Set in nineteenth-century China, the film takes place in a few high-end brothels, where wealthy men escape their arranged marriages with decadent meals, opium, and curiously marriage-like arrangements with the young “flowers” employed there. The film consists of 36 shots, mostly of conversation between characters. One of the first things that strikes the viewer is how claustrophobic the characters’ world is; the scenes are all interior shots in close rooms, and dimly lit, and neither the actors nor the camera moves all that much.

Also striking is that for a film about prostitution, there is practically nothing sexual going on. It’s all conversations between groups of men about their relationships with the courtesans, or between the courtesans about their clients, or between the unhappy client/courtesan pairs. Nobody in this film is getting much satisfaction, and most of them are miserable. The major plot actions, which occur between scenes, concern a love triangle between our male protagonist, Master Wang; Crimson, the courtesan he’s been with for several years; and Jasmin, the new courtesan he’s recently left Crimson for. Crimson, having dropped her other patrons in the pursuit of marriage to Wang (her only hope of escaping the brothel and her debts to its auntie), is financially imperiled by his betrayal, and there’s a long negotiation for him to settle with her. In the midst of this, Wang finds Crimson with another client and rages; he soon takes Jasmin on as a second wife, and eventually moves back to his home province. Crimson, whose reputation was badly damaged in the whole affair, is essentially demoted to a lower-rent brothel. Other storylines involve an aging courtesan desperately trying to preserve her clientele, and another trying to poison her patron when it becomes clear he cannot marry her. The only courtesan who finds anything resembling a happy outcome is one who maneuvers the purchase of her freedom from her auntie by her patron so they can marry.

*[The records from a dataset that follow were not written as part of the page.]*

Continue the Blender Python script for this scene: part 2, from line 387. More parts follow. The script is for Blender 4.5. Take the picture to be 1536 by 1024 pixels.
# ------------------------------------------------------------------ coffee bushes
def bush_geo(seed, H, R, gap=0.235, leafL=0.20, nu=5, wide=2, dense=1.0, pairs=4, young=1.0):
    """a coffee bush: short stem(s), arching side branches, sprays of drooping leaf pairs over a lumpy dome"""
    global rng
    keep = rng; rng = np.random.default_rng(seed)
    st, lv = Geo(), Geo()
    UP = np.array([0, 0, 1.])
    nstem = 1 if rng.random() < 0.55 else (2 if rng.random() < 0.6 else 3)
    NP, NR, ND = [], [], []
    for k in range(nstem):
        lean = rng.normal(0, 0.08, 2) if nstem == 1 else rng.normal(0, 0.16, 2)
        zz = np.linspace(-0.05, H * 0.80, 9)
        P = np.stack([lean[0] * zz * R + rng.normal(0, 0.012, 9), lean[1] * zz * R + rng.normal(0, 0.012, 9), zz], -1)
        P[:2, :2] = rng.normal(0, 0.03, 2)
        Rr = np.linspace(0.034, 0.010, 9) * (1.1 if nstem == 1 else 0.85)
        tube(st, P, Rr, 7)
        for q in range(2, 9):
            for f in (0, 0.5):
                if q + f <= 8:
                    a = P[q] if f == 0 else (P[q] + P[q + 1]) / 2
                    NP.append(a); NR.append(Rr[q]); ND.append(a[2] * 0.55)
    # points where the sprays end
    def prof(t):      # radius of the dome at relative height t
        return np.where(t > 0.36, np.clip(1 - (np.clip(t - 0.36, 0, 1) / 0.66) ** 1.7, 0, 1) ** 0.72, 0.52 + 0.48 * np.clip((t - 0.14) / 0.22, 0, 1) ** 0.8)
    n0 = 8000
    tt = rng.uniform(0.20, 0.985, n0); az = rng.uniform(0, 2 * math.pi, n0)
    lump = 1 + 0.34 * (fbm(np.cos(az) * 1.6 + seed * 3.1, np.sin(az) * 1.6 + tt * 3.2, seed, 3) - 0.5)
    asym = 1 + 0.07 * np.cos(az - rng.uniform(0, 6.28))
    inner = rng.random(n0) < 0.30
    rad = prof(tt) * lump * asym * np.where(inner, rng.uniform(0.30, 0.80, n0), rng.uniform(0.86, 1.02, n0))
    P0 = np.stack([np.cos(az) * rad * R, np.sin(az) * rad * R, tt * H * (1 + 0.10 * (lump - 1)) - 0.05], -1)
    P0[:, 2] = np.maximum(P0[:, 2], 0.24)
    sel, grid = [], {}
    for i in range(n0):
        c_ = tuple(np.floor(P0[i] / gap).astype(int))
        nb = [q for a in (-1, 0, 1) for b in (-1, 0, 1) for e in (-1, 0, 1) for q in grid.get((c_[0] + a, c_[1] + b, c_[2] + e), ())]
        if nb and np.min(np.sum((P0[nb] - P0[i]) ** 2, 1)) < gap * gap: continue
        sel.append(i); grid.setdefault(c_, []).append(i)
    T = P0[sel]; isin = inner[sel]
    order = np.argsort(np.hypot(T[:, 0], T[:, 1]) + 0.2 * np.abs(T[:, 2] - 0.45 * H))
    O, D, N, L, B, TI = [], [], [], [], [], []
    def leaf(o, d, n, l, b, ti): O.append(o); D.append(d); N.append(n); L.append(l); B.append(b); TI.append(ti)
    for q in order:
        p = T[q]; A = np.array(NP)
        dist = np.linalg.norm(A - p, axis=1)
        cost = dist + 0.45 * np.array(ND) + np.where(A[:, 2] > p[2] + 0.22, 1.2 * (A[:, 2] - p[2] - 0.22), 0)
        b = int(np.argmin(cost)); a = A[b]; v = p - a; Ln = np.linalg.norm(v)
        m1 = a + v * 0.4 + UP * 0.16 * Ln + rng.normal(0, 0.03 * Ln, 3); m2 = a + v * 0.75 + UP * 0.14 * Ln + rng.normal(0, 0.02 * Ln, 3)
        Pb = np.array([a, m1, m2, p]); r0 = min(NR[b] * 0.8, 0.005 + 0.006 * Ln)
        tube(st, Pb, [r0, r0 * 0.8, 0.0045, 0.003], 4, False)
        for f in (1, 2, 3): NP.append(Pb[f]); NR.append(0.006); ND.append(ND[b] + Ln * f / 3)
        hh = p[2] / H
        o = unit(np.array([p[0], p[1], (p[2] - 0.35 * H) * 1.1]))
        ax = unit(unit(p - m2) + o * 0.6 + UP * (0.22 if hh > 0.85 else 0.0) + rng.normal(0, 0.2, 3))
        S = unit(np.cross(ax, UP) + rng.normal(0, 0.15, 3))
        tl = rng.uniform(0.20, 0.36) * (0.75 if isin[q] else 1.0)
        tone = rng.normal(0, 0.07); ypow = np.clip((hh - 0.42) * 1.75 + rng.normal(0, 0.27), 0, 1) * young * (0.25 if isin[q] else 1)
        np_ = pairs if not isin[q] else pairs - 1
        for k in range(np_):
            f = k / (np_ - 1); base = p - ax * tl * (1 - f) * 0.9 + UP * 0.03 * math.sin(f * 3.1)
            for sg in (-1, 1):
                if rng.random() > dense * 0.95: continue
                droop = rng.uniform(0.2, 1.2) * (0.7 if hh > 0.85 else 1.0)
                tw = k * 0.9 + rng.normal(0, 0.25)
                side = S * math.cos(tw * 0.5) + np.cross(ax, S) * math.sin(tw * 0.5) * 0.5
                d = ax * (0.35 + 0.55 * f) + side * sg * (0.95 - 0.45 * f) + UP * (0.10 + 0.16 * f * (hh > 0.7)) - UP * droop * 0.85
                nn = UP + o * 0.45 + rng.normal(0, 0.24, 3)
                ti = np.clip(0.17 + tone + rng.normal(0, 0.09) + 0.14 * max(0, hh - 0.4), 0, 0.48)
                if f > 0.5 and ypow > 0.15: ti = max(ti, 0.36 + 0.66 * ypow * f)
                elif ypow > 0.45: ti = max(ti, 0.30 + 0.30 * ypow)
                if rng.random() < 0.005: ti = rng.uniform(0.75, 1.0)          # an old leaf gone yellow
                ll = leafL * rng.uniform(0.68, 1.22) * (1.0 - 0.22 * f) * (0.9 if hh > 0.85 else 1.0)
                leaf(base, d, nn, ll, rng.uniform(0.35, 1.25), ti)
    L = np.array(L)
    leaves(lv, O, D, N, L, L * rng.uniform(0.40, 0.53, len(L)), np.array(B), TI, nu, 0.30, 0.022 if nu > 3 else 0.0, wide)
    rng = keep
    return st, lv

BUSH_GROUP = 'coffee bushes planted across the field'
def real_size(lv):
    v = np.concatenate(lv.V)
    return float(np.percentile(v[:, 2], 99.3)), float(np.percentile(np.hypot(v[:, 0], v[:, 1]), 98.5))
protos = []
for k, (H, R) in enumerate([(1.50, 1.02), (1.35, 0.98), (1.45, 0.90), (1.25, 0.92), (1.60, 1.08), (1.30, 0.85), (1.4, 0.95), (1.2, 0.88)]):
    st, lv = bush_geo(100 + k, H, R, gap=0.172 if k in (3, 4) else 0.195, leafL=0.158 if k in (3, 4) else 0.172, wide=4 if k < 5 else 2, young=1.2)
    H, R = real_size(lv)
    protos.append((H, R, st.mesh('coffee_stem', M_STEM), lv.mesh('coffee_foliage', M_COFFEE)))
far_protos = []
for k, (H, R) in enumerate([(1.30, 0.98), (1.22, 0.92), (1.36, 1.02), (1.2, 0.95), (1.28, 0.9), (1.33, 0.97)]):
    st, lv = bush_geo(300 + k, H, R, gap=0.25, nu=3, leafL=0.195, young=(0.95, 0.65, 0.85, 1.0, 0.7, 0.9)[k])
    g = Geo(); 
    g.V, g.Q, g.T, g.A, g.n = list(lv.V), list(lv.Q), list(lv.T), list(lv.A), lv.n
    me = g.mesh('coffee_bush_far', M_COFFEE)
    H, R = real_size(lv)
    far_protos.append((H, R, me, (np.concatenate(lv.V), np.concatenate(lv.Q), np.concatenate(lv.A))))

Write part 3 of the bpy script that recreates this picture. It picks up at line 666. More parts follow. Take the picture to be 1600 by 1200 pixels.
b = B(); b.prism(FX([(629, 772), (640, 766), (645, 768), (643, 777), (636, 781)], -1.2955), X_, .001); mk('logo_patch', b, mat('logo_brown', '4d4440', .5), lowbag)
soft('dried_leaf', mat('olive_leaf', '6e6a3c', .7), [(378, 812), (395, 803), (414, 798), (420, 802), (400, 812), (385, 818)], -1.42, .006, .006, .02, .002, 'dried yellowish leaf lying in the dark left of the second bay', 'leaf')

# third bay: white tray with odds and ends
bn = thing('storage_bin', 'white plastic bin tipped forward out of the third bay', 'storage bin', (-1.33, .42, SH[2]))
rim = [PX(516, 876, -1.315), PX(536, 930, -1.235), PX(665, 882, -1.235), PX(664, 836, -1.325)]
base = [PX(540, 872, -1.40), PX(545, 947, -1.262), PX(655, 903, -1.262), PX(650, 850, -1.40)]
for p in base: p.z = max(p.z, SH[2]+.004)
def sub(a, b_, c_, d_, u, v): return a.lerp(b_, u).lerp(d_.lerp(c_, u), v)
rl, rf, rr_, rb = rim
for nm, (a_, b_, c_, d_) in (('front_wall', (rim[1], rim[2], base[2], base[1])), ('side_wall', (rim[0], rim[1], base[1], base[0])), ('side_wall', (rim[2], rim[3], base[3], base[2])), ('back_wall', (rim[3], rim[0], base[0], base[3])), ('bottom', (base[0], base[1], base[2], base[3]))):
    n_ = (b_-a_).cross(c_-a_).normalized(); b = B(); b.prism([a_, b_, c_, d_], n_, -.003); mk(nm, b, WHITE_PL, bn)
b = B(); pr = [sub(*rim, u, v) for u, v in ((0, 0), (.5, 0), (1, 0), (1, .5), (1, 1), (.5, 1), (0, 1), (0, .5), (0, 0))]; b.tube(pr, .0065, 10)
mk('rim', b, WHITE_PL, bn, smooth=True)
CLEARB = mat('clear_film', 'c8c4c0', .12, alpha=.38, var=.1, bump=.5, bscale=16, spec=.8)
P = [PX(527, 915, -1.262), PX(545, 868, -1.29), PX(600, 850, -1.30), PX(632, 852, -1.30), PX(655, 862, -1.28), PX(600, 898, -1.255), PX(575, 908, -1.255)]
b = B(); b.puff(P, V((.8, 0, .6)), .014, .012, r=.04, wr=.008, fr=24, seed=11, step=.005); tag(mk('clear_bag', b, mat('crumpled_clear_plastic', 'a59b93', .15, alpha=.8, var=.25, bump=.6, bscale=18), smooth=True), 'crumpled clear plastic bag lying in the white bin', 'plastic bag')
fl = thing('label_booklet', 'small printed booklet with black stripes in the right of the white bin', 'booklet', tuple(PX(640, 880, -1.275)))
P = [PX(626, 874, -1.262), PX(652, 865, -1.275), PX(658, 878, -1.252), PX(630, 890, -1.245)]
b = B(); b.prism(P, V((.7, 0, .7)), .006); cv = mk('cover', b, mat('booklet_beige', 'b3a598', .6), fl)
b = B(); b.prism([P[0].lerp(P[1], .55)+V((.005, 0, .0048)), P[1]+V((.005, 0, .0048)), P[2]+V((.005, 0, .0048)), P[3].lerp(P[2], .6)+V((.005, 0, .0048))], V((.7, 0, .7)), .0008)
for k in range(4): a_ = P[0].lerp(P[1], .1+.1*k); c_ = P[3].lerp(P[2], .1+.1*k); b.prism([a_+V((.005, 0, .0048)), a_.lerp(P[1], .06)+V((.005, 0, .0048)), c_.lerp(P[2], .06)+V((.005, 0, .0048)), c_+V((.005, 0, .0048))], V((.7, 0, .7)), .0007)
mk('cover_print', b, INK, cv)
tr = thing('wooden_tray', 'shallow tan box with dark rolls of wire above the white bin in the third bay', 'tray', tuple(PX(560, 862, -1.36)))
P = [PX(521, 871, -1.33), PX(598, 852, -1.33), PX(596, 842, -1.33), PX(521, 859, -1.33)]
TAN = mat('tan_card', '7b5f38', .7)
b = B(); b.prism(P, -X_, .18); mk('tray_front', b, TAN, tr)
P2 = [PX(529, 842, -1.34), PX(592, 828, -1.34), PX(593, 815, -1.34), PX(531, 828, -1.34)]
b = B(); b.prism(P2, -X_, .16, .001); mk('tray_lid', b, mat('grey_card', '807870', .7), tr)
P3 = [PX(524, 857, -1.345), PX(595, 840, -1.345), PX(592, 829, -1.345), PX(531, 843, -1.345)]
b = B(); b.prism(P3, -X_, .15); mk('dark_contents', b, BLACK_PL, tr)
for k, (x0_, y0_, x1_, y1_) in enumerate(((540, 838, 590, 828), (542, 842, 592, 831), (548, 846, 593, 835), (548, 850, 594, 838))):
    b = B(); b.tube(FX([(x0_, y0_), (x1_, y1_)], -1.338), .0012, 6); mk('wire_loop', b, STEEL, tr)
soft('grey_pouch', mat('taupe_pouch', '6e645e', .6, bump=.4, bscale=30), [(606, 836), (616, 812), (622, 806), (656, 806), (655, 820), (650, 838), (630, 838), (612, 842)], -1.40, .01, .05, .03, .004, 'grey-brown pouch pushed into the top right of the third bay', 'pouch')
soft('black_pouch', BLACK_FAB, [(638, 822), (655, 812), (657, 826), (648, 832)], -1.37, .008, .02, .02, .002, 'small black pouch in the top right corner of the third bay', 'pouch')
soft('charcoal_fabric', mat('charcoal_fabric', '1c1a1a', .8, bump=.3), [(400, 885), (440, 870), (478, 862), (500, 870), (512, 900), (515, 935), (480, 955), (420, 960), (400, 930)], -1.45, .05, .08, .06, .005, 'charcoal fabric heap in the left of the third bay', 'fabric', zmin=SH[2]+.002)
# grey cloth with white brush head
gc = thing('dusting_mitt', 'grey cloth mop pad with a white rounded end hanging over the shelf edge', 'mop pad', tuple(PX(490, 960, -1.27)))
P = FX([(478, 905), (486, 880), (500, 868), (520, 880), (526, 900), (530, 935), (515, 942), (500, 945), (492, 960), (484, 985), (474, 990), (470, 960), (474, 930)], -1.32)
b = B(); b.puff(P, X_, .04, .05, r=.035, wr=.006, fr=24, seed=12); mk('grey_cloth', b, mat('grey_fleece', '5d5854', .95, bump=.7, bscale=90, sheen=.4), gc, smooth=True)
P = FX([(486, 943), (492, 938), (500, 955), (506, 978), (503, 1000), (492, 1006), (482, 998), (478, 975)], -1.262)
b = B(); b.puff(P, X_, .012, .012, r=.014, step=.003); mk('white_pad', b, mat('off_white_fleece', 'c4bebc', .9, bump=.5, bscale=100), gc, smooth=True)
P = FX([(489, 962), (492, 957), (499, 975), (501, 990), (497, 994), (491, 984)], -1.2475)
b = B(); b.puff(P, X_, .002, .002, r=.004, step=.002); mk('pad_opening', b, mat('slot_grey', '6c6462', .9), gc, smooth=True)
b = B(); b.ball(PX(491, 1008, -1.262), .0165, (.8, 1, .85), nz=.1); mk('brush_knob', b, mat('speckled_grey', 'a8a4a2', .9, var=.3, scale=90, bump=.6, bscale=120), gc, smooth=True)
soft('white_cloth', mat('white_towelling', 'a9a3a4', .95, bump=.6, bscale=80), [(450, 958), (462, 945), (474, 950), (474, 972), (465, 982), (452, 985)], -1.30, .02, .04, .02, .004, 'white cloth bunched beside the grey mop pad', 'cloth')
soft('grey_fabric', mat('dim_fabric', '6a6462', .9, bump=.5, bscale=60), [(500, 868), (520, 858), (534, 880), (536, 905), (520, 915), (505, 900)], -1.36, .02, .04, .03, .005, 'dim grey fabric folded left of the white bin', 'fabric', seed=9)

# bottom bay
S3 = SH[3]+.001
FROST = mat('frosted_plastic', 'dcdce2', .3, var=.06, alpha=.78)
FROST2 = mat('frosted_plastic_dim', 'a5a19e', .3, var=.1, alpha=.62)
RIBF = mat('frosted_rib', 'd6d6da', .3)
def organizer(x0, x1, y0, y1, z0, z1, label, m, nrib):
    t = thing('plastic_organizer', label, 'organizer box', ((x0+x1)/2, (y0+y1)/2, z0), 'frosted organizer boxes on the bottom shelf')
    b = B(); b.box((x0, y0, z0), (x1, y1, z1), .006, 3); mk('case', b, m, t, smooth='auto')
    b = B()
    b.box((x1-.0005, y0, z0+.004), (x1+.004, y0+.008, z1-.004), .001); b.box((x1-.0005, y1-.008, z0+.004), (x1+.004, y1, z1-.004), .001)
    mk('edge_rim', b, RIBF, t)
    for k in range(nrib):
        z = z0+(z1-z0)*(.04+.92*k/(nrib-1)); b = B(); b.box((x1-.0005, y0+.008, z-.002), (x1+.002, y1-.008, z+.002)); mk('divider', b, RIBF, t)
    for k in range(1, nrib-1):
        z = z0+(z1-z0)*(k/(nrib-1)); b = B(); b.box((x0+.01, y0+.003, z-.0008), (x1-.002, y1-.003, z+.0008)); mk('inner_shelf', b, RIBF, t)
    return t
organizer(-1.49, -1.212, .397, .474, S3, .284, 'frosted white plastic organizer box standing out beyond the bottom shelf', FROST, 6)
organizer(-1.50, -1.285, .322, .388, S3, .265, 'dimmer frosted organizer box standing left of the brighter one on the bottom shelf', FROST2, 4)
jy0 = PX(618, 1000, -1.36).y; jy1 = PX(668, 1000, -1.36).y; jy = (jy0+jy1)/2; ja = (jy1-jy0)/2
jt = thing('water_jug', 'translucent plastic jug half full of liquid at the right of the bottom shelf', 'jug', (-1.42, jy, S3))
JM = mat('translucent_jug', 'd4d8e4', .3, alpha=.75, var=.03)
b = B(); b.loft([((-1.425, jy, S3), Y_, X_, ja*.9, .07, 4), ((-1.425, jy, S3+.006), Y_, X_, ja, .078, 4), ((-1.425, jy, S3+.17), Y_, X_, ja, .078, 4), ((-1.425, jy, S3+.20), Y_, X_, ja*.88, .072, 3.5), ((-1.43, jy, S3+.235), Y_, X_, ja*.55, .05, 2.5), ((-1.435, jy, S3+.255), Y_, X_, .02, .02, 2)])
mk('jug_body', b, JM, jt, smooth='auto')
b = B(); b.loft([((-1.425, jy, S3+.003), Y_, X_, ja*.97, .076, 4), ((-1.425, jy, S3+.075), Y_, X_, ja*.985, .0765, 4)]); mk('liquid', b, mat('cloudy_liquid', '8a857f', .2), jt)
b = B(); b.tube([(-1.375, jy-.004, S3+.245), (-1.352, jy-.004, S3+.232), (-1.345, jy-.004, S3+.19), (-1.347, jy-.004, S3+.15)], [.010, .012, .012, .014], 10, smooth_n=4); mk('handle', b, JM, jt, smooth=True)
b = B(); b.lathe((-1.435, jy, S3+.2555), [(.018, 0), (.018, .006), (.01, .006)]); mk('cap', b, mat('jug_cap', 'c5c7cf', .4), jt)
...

But the film gives us no reason to believe that a happy marriage is possible in this socioeconomic milieu, so even this victory is tempered.

On my reading, the main message of the film is that sexual slavery ultimately damages everyone involved, although the women obviously fare much worse, materially and bodily. They are completely dependent on their patrons for survival. Their only currency is their beauty and charms, and their only power lies in their ability to manipulate their patron’s emotions. The clock is constantly ticking for these women, and we’re led to understand that those who don’t set themselves up before their desirability fades face a destitute retirement. Violence doesn’t occur on screen but is referred to often in conversation: The aunties beat underperforming courtesans; Wang beats Jasmin after they are married and she attempts to kill herself.

Although the men need not fear financial ruin or bodily harm and have the freedom to do as they please, it’s clear they suffer from this system too. At least, they do if they want any emotional fulfillment from their relationships with their flowers, as Wang seems to. This fulfillment is not available to them. It’s difficult for the viewer to tell if any of these characters have sincere romantic feelings for one another, which I think is intentional. When a relationship is transactional, how can one know if love is the main or even an important motivation for either party? Whether Crimson had sincere feelings for Wang is as ambiguous to us as it is to Wang. I’d argue it’s ambiguous whether Wang really loved Crimson, either. If it’s love, it’s certainly not selfless, and it loses out to his pride in a big way when he discovers her unfaithfulness and rejects her for good.

But I think Dad did ascribe pure, romantic love to Wang, and that’s ultimately what he identified with. At the time Dad sent me the film, he was not far from separating with my mother, a split that ultimately had its own financial complexities. Interestingly, the power dynamic was inverted from that in the film, since my mother had been the breadwinner for years. But I’m not convinced Dad would have recognized that parallel and identified with the courtesans, because that would have been admitting to less power and control than he always wanted to see himself as having.

Instead, and more generally, Dad often saw himself as the put-upon one in his relationships, the one who gave generously but whose gifts went unappreciated. “I am just trying to love, and no one loves me the way I want,” I imagine him articulating, if he could have articulated such feelings. “They only take from me.”

What Dad may not have recognized is how much of Wang’s unhappiness he brought upon himself. Arguably, it’s his capricious move to Jasmin that sets off the whole chain of miserable events between him and Crimson, a decision Wang never seems to acknowledge or be particularly sorry for. Perhaps part of Dad’s tragedy is the same as Wang’s, and the same as so many of us, in that he never took full responsibility for his own part in the outcomes his relationships had.